The Futureheads are another band that likes to play with their music. There is no overarching structure in their songs. Just when you find a rhythm to pick up on, it disappears. In fact, the music stops and turns in mid-riff so often that it feels like someone smacked the musicians across their faces and they had to regroup. Of course, it also demonstrates how incredibly tight this band plays. It’s like they’re telepathic. Psychopathically telepathic, but together.
The Futureheads are a prime example of why the British still hold bragging rights when it comes to punk. Yes, because it’s 2004, technically this album is postpunk, but it’s more similar to the days of yore (referencing the Clash, Wire, the Gang of Four, Television, XTC, and the Jam—sometimes all in the same song) than any of that American crap we’re producing nowadays and calling punk.
The entire album totals maybe thirty minutes—everything comes at you in a flurry. I’m sure there is a method to their madness, but I don’t really care to find it. It’s a lot more fun just to hold on to the bar and keep your eyes wide open. The Futureheads are going balls-out, switching everything inside a song at the drop of a hat, drooling intensity, screaming desperately and searchingly before shifting to a nice melodic stint because that’s what they wanted to do. Yes, folks, they are out of their minds and having a great time being that way.
The album is rollicking and unexpected. Apart from the wonderful pulsating, pounding, and flickering songs, they throw in the a cappella “Danger of the Water,” which will make skeptics of punk wonder if maybe these guys actually are talented. They, of course, are. And I have to mention “Carnival Kids,” a grotesquely loud, axe-grinding, and pulse-nuclear explosion of a song that reminds you what punk and energy used to sound like.
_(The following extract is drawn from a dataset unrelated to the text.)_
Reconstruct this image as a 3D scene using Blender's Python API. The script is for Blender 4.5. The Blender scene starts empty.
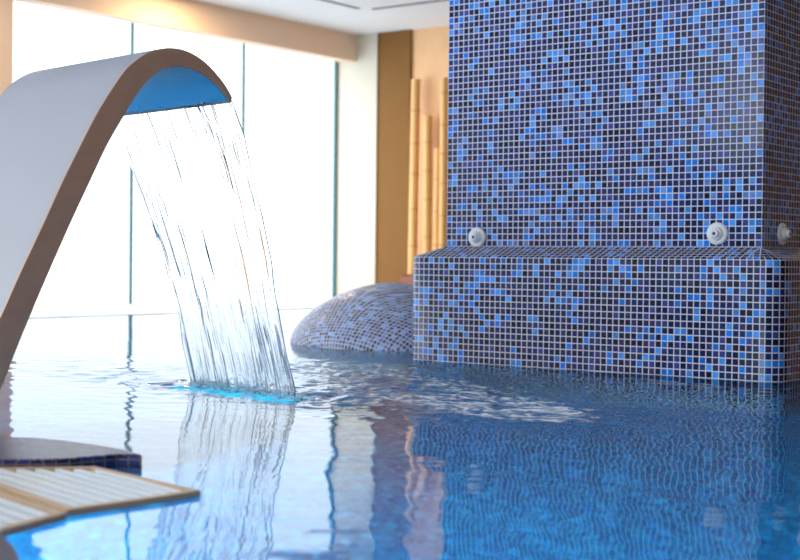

The vocals are all over the place all over the album. They are assured and delivered rapidly like bullets, in punk shouts, in repetition, and also in melody combinations that would make barbershop quartets scream like Beatles fans. This music is challenging and rambunctious, existential art rock, and gutter rock and roll. The military drumming and cadence pushes the album throughout, except of course when the Futureheads decided they need to change it all up—fast and with authority, the way punk should be.